>> START Dataset extract

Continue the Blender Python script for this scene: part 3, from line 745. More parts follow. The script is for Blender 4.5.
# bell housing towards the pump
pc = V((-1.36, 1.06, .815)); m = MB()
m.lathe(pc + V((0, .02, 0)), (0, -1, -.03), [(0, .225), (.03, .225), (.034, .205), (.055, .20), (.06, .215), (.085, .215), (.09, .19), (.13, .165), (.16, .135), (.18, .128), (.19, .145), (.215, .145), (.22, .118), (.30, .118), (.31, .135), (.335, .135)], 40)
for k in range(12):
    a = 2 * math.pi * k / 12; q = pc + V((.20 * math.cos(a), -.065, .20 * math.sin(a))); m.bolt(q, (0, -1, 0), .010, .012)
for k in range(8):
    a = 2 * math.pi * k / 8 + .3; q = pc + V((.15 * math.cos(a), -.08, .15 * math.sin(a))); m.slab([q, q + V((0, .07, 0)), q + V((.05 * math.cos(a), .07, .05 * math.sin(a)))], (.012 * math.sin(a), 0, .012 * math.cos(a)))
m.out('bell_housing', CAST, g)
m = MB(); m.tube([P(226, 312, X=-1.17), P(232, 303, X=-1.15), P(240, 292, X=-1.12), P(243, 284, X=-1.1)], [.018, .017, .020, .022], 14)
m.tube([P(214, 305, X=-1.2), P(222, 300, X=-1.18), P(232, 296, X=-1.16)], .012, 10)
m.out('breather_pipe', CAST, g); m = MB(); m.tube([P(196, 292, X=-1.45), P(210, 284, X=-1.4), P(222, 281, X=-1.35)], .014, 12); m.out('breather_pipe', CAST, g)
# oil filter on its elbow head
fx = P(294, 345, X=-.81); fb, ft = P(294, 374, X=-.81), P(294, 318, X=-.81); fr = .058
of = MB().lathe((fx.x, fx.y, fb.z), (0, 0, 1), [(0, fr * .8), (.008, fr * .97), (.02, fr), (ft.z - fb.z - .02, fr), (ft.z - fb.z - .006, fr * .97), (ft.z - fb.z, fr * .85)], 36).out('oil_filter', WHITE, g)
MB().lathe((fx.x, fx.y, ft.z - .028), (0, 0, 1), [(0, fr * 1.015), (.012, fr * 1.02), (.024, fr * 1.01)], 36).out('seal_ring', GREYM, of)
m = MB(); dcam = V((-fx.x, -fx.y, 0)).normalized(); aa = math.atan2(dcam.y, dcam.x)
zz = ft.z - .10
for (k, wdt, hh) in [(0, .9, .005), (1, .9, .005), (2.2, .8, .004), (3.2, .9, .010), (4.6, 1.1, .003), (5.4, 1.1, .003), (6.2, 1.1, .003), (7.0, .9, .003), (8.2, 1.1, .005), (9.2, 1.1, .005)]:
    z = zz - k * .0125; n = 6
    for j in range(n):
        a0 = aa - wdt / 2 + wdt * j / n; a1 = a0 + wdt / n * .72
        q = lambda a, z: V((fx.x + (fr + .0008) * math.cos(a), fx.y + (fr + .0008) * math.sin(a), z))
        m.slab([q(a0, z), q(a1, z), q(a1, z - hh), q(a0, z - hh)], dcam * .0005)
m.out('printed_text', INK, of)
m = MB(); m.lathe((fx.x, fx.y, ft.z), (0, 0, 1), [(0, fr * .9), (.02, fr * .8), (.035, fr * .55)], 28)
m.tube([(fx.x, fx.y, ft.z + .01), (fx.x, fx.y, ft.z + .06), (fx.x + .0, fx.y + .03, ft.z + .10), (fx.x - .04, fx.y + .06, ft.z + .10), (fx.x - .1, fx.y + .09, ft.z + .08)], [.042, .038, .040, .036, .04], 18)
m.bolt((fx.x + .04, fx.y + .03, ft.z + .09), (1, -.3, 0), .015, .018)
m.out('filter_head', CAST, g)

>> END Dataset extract

◆ Prompt:
Return the lines above exactly, keeping every word.

◆ Finished answer:
Continue the Blender Python script for this scene: part 3, from line 745. More parts follow. The script is for Blender 4.5.
# bell housing towards the pump
pc = V((-1.36, 1.06, .815)); m = MB()
m.lathe(pc + V((0, .02, 0)), (0, -1, -.03), [(0, .225), (.03, .225), (.034, .205), (.055, .20), (.06, .215), (.085, .215), (.09, .19), (.13, .165), (.16, .135), (.18, .128), (.19, .145), (.215, .145), (.22, .118), (.30, .118), (.31, .135), (.335, .135)], 40)
for k in range(12):
    a = 2 * math.pi * k / 12; q = pc + V((.20 * math.cos(a), -.065, .20 * math.sin(a))); m.bolt(q, (0, -1, 0), .010, .012)
for k in range(8):
    a = 2 * math.pi * k / 8 + .3; q = pc + V((.15 * math.cos(a), -.08, .15 * math.sin(a))); m.slab([q, q + V((0, .07, 0)), q + V((.05 * math.cos(a), .07, .05 * math.sin(a)))], (.012 * math.sin(a), 0, .012 * math.cos(a)))
m.out('bell_housing', CAST, g)
m = MB(); m.tube([P(226, 312, X=-1.17), P(232, 303, X=-1.15), P(240, 292, X=-1.12), P(243, 284, X=-1.1)], [.018, .017, .020, .022], 14)
m.tube([P(214, 305, X=-1.2), P(222, 300, X=-1.18), P(232, 296, X=-1.16)], .012, 10)
m.out('breather_pipe', CAST, g); m = MB(); m.tube([P(196, 292, X=-1.45), P(210, 284, X=-1.4), P(222, 281, X=-1.35)], .014, 12); m.out('breather_pipe', CAST, g)
# oil filter on its elbow head
fx = P(294, 345, X=-.81); fb, ft = P(294, 374, X=-.81), P(294, 318, X=-.81); fr = .058
of = MB().lathe((fx.x, fx.y, fb.z), (0, 0, 1), [(0, fr * .8), (.008, fr * .97), (.02, fr), (ft.z - fb.z - .02, fr), (ft.z - fb.z - .006, fr * .97), (ft.z - fb.z, fr * .85)], 36).out('oil_filter', WHITE, g)
MB().lathe((fx.x, fx.y, ft.z - .028), (0, 0, 1), [(0, fr * 1.015), (.012, fr * 1.02), (.024, fr * 1.01)], 36).out('seal_ring', GREYM, of)
m = MB(); dcam = V((-fx.x, -fx.y, 0)).normalized(); aa = math.atan2(dcam.y, dcam.x)
zz = ft.z - .10
for (k, wdt, hh) in [(0, .9, .005), (1, .9, .005), (2.2, .8, .004), (3.2, .9, .010), (4.6, 1.1, .003), (5.4, 1.1, .003), (6.2, 1.1, .003), (7.0, .9, .003), (8.2, 1.1, .005), (9.2, 1.1, .005)]:
    z = zz - k * .0125; n = 6
    for j in range(n):
        a0 = aa - wdt / 2 + wdt * j / n; a1 = a0 + wdt / n * .72
        q = lambda a, z: V((fx.x + (fr + .0008) * math.cos(a), fx.y + (fr + .0008) * math.sin(a), z))
        m.slab([q(a0, z), q(a1, z), q(a1, z - hh), q(a0, z - hh)], dcam * .0005)
m.out('printed_text', INK, of)
m = MB(); m.lathe((fx.x, fx.y, ft.z), (0, 0, 1), [(0, fr * .9), (.02, fr * .8), (.035, fr * .55)], 28)
m.tube([(fx.x, fx.y, ft.z + .01), (fx.x, fx.y, ft.z + .06), (fx.x + .0, fx.y + .03, ft.z + .10), (fx.x - .04, fx.y + .06, ft.z + .10), (fx.x - .1, fx.y + .09, ft.z + .08)], [.042, .038, .040, .036, .04], 18)
m.bolt((fx.x + .04, fx.y + .03, ft.z + .09), (1, -.3, 0), .015, .018)
m.out('filter_head', CAST, g)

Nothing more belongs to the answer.